The square of opposition in orthodmodular logic

HECTOR FREYTES; CHRISTIAN DE RONDE; GRACIELA DOMENECH

Corte, Corsica

Congreso; 2nd World Congress on the Square of Opposition.; 2010

University of Corsica

In Aristotelian logic, categorical propositions are divided in: Universal Affirmative, Universal Negative, Particular Affirmative and Particular Negative. Possible relations between two of the mentioned type of propositions are encoded in the famous square of opposition. The square expresses the essential properties of monadic first order quantification. In an algebraic approach these properties can be represented taking into account monadic Boolean algebras [3]. More precisely, quantifiers are considered as modal operators acting on a Boolean algebra; the square of opposition is then represented by relations between certain terms of the language in which the algebraic structure is formulated. This representation is sometimes called the modal square of opposition.
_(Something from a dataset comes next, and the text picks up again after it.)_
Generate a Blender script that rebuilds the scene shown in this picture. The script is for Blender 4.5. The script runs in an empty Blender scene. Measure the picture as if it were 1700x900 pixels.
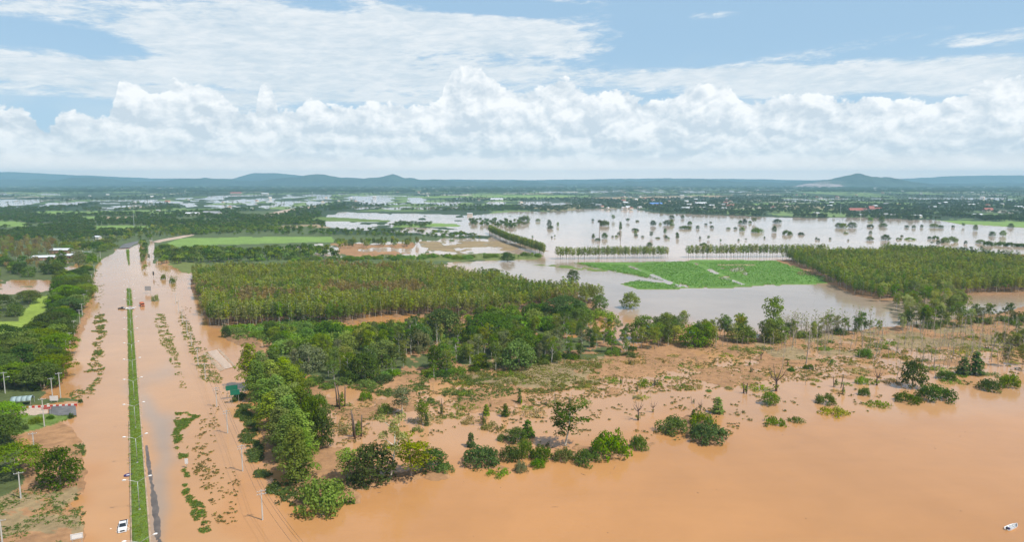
import bpy, math, random
import numpy as np
from mathutils import Vector, Matrix
C = bpy.context.scene
R = random.Random(7)
RN = np.random.RandomState(11)

# ------------------------------------------------------------------ camera
H = 85.0; F = 1133.0; W_, H_ = 1700.0, 900.0; YH = 298.0
PITCH = math.atan((450 - YH) / F)
cam = bpy.data.objects.new('camera', bpy.data.cameras.new('camera'))
C.collection.objects.link(cam); C.camera = cam
cam.location = (0, 0, H)
cam.rotation_euler = (math.pi / 2 - PITCH, 0, 0)
cam.data.sensor_width = 36.0; cam.data.lens = 36.0 * F / W_
cam.data.clip_start = 1.0; cam.data.clip_end = 60000.0
CP, SP = math.cos(PITCH), math.sin(PITCH)

def P(px, py, z=0.0):
    """ground position of a spot measured in the photograph (a 1700 x 900 survey)"""
    a = px - 850.0; b = 450.0 - py
    dx = a; dy = b * SP + F * CP; dz = b * CP - F * SP
    t = (z - H) / dz
    return dx * t, dy * t
def depth(y, z=0.0):
    return y * CP - (z - H) * SP
def angles(px, py):
    a = px - 850.0; b = 450.0 - py
    dx = a; dy = b * SP + F * CP; dz = b * CP - F * SP
    return math.atan2(dx, dy), math.atan2(dz, math.hypot(dx, dy))

# ------------------------------------------------------------------ world, sun, exposure
SUN = Vector((0.55, -0.30, 0.90)).normalized()
SUN_EL = math.asin(SUN.z); SUN_AZ = math.atan2(SUN.x, SUN.y)
SKY_STRENGTH = 0.10
C.view_settings.view_transform = 'Standard'; C.view_settings.look = 'None'
C.view_settings.exposure = 0.15; C.view_settings.gamma = 1.0; C.view_settings.use_curve_mapping = False
C.render.engine = 'CYCLES'
C.cycles.max_bounces = 5; C.cycles.diffuse_bounces = 2; C.cycles.glossy_bounces = 2
C.cycles.transmission_bounces = 2; C.cycles.transparent_max_bounces = 6; C.cycles.volume_bounces = 1
C.cycles.use_denoising = True
C.cycles.caustics_reflective = False; C.cycles.caustics_refractive = False
C.cycles.use_adaptive_sampling = True; C.cycles.adaptive_threshold = 0.02

class X:
    """a value in a node tree, with arithmetic"""
    def __init__(s, nt, so): s.nt, s.so = nt, so
    def _m(s, op, *a, clamp=False):
        n = s.nt.nodes.new('ShaderNodeMath'); n.operation = op; n.use_clamp = clamp
        for i, v in enumerate((s,) + a):
            if isinstance(v, X): s.nt.links.new(v.so, n.inputs[i])
            else: n.inputs[i].default_value = v
        return X(s.nt, n.outputs[0])
    def __add__(s, o): return s._m('ADD', o)
    __radd__ = __add__
    def __sub__(s, o): return s._m('SUBTRACT', o)
    def __rsub__(s, o): return (s * -1.0) + o
    def __mul__(s, o): return s._m('MULTIPLY', o)
    __rmul__ = __mul__
    def __truediv__(s, o): return s._m('DIVIDE', o)
    def clamp(s): return s._m('ADD', 0.0, clamp=True)
    def mx(s, o): return s._m('MAXIMUM', o)
    def mn(s, o): return s._m('MINIMUM', o)
    def pw(s, o): return s._m('POWER', o)
    def smooth(s, a, b):
        n = s.nt.nodes.new('ShaderNodeMapRange'); n.interpolation_type = 'SMOOTHSTEP'
        s.nt.links.new(s.so, n.inputs['Value'])
        n.inputs['From Min'].default_value = a; n.inputs['From Max'].default_value = b
        return X(s.nt, n.outputs[0])
def vec(nt, *c):
    n = nt.nodes.new('ShaderNodeCombineXYZ')
    for i, v in enumerate(c):
        if isinstance(v, X): nt.links.new(v.so, n.inputs[i])
        else: n.inputs[i].default_value = v
    return n.outputs[0]
def noise(nt, v, scale, detail=4, rough=0.55, dist=0.0, dim='3D', lac=2.0):
    n = nt.nodes.new('ShaderNodeTexNoise'); n.noise_dimensions = dim
    if v is not None: nt.links.new(v, n.inputs['Vector'])
    n.inputs['Scale'].default_value = scale; n.inputs['Detail'].default_value = detail
    n.inputs['Roughness'].default_value = rough; n.inputs['Distortion'].default_value = dist
    n.inputs['Lacunarity'].default_value = lac
    return X(nt, n.outputs['Fac'])
def voro(nt, v, scale, detail=0.0, rough=0.5, feature='SMOOTH_F1', sm=0.6, rnd=1.0):
    n = nt.nodes.new('ShaderNodeTexVoronoi'); n.voronoi_dimensions = '2D'; n.feature = feature; n.normalize = True
    nt.links.new(v, n.inputs['Vector']); n.inputs['Scale'].default_value = scale
    n.inputs['Detail'].default_value = detail; n.inputs['Roughness'].default_value = rough
    if feature == 'SMOOTH_F1': n.inputs['Smoothness'].default_value = sm
    n.inputs['Randomness'].default_value = rnd
    return X(nt, n.outputs['Distance'])
def mixc(nt, f, a, b, mode='MIX'):
    n = nt.nodes.new('ShaderNodeMix'); n.data_type = 'RGBA'; n.blend_type = mode
    for so, v in ((n.inputs[0], f), (n.inputs[6], a), (n.inputs[7], b)):
        if isinstance(v, X): nt.links.new(v.so, so)
        elif hasattr(v, 'is_linked'): nt.links.new(v, so)
        elif isinstance(v, (tuple, list)): so.default_value = (*v[:3], 1)
        else: so.default_value = v
    return n.outputs[2]

def build_world():
    w = bpy.data.worlds.new('World'); C.world = w; w.use_nodes = True
    nt = w.node_tree; nt.nodes.clear()
    out = nt.nodes.new('ShaderNodeOutputWorld'); bg = nt.nodes.new('ShaderNodeBackground')
    nt.links.new(bg.outputs[0], out.inputs[0]); bg.inputs[1].default_value = SKY_STRENGTH
    sky = nt.nodes.new('ShaderNodeTexSky'); sky.sky_type = 'NISHITA'; sky.sun_disc = False
    sky.sun_elevation = SUN_EL; sky.sun_rotation = SUN_AZ
    sky.altitude = 100; sky.air_density = 1.0; sky.dust_density = 0.6; sky.ozone_density = 1.5
    tc = nt.nodes.new('ShaderNodeTexCoord'); sep = nt.nodes.new('ShaderNodeSeparateXYZ')
    nt.links.new(tc.outputs['Generated'], sep.inputs[0])
    x, y, z = (X(nt, sep.outputs[i]) for i in range(3))
    az = x._m('ARCTAN2', y)
    el = (z.mx(-1.0).mn(1.0))._m('ARCSINE')
    K = 1.0 / F
    def ell(px, py, rx, ry, tilt=0.0, soft=1.0):
        a, e = angles(px, py); c, s_ = math.cos(tilt), math.sin(tilt)
        du, dv = az - a, el - e
        p = (du * c + dv * s_) / (rx * K); q = (dv * c - du * s_) / (ry * K)
        r2 = p * p + q * q
        return (1.0 - r2 * 0.5 / soft).clamp()
    uv = vec(nt, az, el, 0.0)
    # --- high thin cloud: streaked noise gated by hand-placed sheets
    wn = noise(nt, vec(nt, az * 1.0, el * 3.2 + az * 0.25, 0.0), 10.0, 7, 0.66, 0.45)
    wf = noise(nt, vec(nt, az * 1.0, el * 4.5 - az * 0.3, 3.7), 34.0, 6, 0.68, 0.3)
    sheet = (ell(250, 50, 520, 95, 0.0) + ell(640, 60, 300, 60, 0.10) * .9 + ell(90, 125, 400, 50) * 0.85 + ell(840, 58, 130, 22, -0.10)
             + ell(560, 140, 420, 45) * 0.7 + ell(1340, 130, 210, 20) * 1.1 + ell(1540, 128, 240, 20) * 1.1 + ell(1720, 126, 150, 20) + ell(1140, 126, 170, 12) * 0.9
             + ell(1680, 60, 80, 9) * 0.8 + ell(1175, 25, 40, 6) * .45 + ell(1010, 73, 26, 8, .5) * .5 + ell(880, 120, 90, 8) * .5 + ell(1290, 100, 190, 9, 0.12) * 0.5)
    holes = (ell(40, 62, 120, 24) * 1.3 + ell(250, 95, 80, 12) * 1.0 + ell(150, 70, 60, 12) * .7 + ell(700, 85, 60, 10) * .5 + ell(420, 150, 120, 9) * .7 + ell(640, 150, 80, 9) * .6 + ell(120, 178, 150, 17) * 1.2 + ell(545, 8, 60, 14) * 0.9 + ell(560, 178, 120, 10) * .9
             + ell(800, 10, 130, 14, -.05) * 1.2 + ell(235, 135, 130, 7) * .7 + ell(30, 140, 90, 7) * .6 + ell(720, 105, 90, 14, .1) * .45)
    # away from the photographed part the high cloud thins into scattered wisps
    front = (y * 1.0).smooth(0.30, 0.75) * (1.0 - el.smooth(0.27, 0.5))
    outside = (1.0 - front) * noise(nt, tc.outputs['Generated'], 2.2, 5, 0.55).smooth(0.42, 0.75) * 0.9
    g = (sheet - holes * 1.25).mx(0.0)
    gg = (g * 2.2).mn(1.0)
    cir = (g * 1.15 + (wn - 0.5) * 2.9 * gg + (wf - 0.5) * 2.6 * gg - 0.20).smooth(-0.05, 1.15) * front + outside
    cir = (cir * 0.90).clamp()
    # --- cumulus bank
    tops = [(-400,170),(-200,150),(-60,190),(0,180),(38,178),(58,200),(80,212),(110,188),(150,196),(186,190),(198,137),(225,136),(248,160),(275,156),(300,136),(335,142),(372,168),(412,186),(428,184),(436,138),(450,142),(458,180),(490,182),(520,166),(560,184),(600,180),(640,170),(690,182),(728,168),(748,124),(770,114),(800,124),(840,145),(890,148),(930,138),(960,150),(1000,160),(1030,152),(1070,168),(1120,160),(1150,142),(1200,138),(1230,162),(1290,166),(1350,160),(1400,172),(1460,166),(1520,170),(1600,160),(1640,140),(1700,128),(1850,150),(2100,170)]
    fc = nt.nodes.new('ShaderNodeFloatCurve'); cu = fc.mapping.curves[0]; fc.mapping.use_clip = False
    A0, A1 = -0.92, 0.92
    pts = []
    for px, py in tops:
        a, e = angles(px, py); pts.append(((a - A0) / (A1 - A0), e / 0.25))
    cu.points[0].location = (0, pts[0][1]); cu.points[1].location = (1, pts[-1][1])
    for p in pts: 
        q = cu.points.new(*p); q.handle_type = 'AUTO'
    fc.mapping.update()
    nt.links.new(((az - A0) / (A1 - A0)).clamp().so, fc.inputs['Value']); fc.inputs['Factor'].default_value = 1
    T = X(nt, fc.outputs[0]) * 0.25
    wx = noise(nt, uv, 26.0, 3, 0.55); wy = noise(nt, vec(nt, az, el, 5.0), 26.0, 3, 0.55)
    def billow(du, dv):
        v = (el + dv).mx(0.0)
        vv = v * 0.95 + (v + 0.020)._m('LOGARITHM', 2.718281828) * 0.055
        p = vec(nt, az + du + (wx - 0.5) * 0.030, vv + (wy - 0.5) * 0.026, 0.0)
        return 1.0 - voro(nt, p, 12.0, 4.0, 0.58, feature='F1')
    b0 = billow(0.0, 0.0); b1 = billow(0.007, 0.009)
    fine = noise(nt, uv, 85.0, 4, 0.6)
    edge = T - el + (b0 - 0.62) * 0.046 + (fine - 0.5) * 0.020
    cum = edge.smooth(0.0, 0.0045)
    big = noise(nt, vec(nt, az * 1.0, el * 2.2, 2.0), 10.0, 2, 0.5)
    toplit = (1.0 - (T - el) * 12.0).clamp()
    lum = ((b0 - b1) * 4.6 + 0.30 + (fine - 0.5) * 0.9 + toplit * 0.34 + (big - 0.5) * 1.3).clamp()
    CS = 1.06 / SKY_STRENGTH
    def cc(r, g_, b): return tuple(CS * v for v in (r, g_, b))
    colc = mixc(nt, lum, cc(0.56, 0.64, 0.71), cc(0.88, 0.90, 0.91))
    # nearer ranks of heaps below the skyline, each with its own lit top
    for base, amp, zz in ((0.060, 0.075, 1.0), (0.034, 0.040, 6.0)):
        rn = noise(nt, vec(nt, az, zz, 0.0), 11.0, 3, 0.55)
        Tn = (rn - 0.5) * amp + base
        e2 = Tn - el + (b0 - 0.62) * 0.040 + (fine - 0.5) * 0.010
        l2 = ((b0 - b1) * 4.2 + 0.22 + (fine - 0.5) * 0.8 + (1.0 - (Tn - el) * 30.0).clamp() * 0.42 + (big - 0.5) * 0.8).clamp()
        c2 = mixc(nt, l2, cc(0.55, 0.63, 0.70), cc(0.86, 0.88, 0.89))
        colc = mixc(nt, e2.smooth(0.0, 0.004) * 0.85, colc, c2)
    low = 1.0 - el.smooth(-0.005, 0.07)
    colc = mixc(nt, low * 0.45, colc, cc(0.68, 0.74, 0.77))
    colc = mixc(nt, (1.0 - el.smooth(0.0, 0.040)) * 0.85, colc, cc(1.45, 1.22, 1.05))   # warm horizon glow added to offset the dimming of the haze box
    skyc = mixc(nt, 1.0, sky.outputs[0], (1.0, 1.03, 1.0), 'MULTIPLY')
    # pale blue air above the bank
    s1 = mixc(nt, 0.80, skyc, cc(0.345, 0.53, 0.72)) 
    s1 = mixc(nt, (1.0 - el.smooth(0.05, 0.20)) * 0.45, s1, cc(0.45, 0.62, 0.76))
    s1 = mixc(nt, front, skyc, s1)
    s2 = mixc(nt, cir, s1, mixc(nt, (wf * 0.5 + wn * 0.5).smooth(0.35, .65), cc(0.56, 0.65, 0.72), cc(0.78, 0.81, 0.83)))
    veil = (1.0 - (el - T - 0.0).smooth(0.0, 0.05)) * 0.30
    s2 = mixc(nt, veil * big.smooth(.35, .65), s2, cc(0.62, 0.70, 0.76))
    s3 = mixc(nt, cum, s2, colc)
    nt.links.new(s3, bg.inputs[0])
    w.cycles.sampling_method = 'MANUAL'; w.cycles.sample_map_resolution = 512
build_world()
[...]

Several generalizations of the monadic first order logic can be obtained by changing the underlying Boolean structure by another one [4] giving rise to new possible interpretations of the square. In this work, we consider the orthomodular logic enriched with a monadic quantifier and we provide interpretations of the square of opposition in several models of this logic as Boolean saturated orthomodular lattices [1], Baer*-semigroups and C*-algebras [2]. [1] G. DOMENECH, H. FREYTES and C. DE RONDE, “Scopes and limits of modality in quantum mechanics”, Annalen der Physik 15 (2006) 853–860. [2] G. DOMENECH, H. FREYTES and C. DE RONDE, “Modal type othomodular logic”, Mathematical Logic Quarterly 55 (2009) 287–299. [3] P. HALMOS, “Algebraic logic I, monadic Boolean algebras”, Compositio Mathematica 12 (1955) 217–249. [4] P. HÁJEK, Metamathematics of fuzzy logic, Dordrecht: Kluwer, 1998.